I risvolti di questi sviluppi della ricerca saranno
fondamentali per il futuro della vitivinicoltura italiana e mondiale. «Il
processo di riscaldamento globale – spiega ancora Attilio Scienza – sposterà gradualmente nei prossimi trent’anni
la viticoltura mondiale verso le zone più fresche del pianeta. Nel nostro
paese, in particolare, assisteremo alla migrazione dei vigneti dalle zone
costiere verso le aree collinari, sia nelle due grandi isole sia negli
Appennini, che presenteranno una condizione climatica complessiva più
favorevole, dovuta alla disponibilità di acqua.
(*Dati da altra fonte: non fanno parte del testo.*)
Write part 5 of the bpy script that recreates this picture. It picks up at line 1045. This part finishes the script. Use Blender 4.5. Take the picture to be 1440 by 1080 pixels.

I portainnesti M saranno
indispensabili per accompagnare questo percorso, abituare i viticoltori al
cambio di regime idrico permettendo di mantenere la produzione viticola nelle
aree che subiranno gli effetti maggiori del cambiamento climatico. Non si
potrà cambiare improvvisamente il modello viticolo interrompendo la produzione
in questa fase di passaggio. Gli M aiuteranno il viticoltore nel processo di
delocalizzazione permettendogli di non interrompere il ciclo produttivo e
rimanere sul mercato».
Sul mercato E
dai laboratori dell’Università di Milano, grazie al “ponte” tra ricerca e
mercato attivato da Winegraft, i portainnesti M sono arrivati, lo scorso anno
per la prima volta sul mercato. Nei prossimi mesi Vivai Cooperativi Rauscedo –
che moltiplica e commercializza in esclusiva mondiale gli “M” – renderà
disponibili per la seconda campagna di impianto oltre 200 mila di barbatelle di
vari vitigni – tra cui Glera, Chardonnay, Cabernet Sauvignon, le Corvine,
Montepulciano, Sangiovese e Primitivo – innestate con gli M.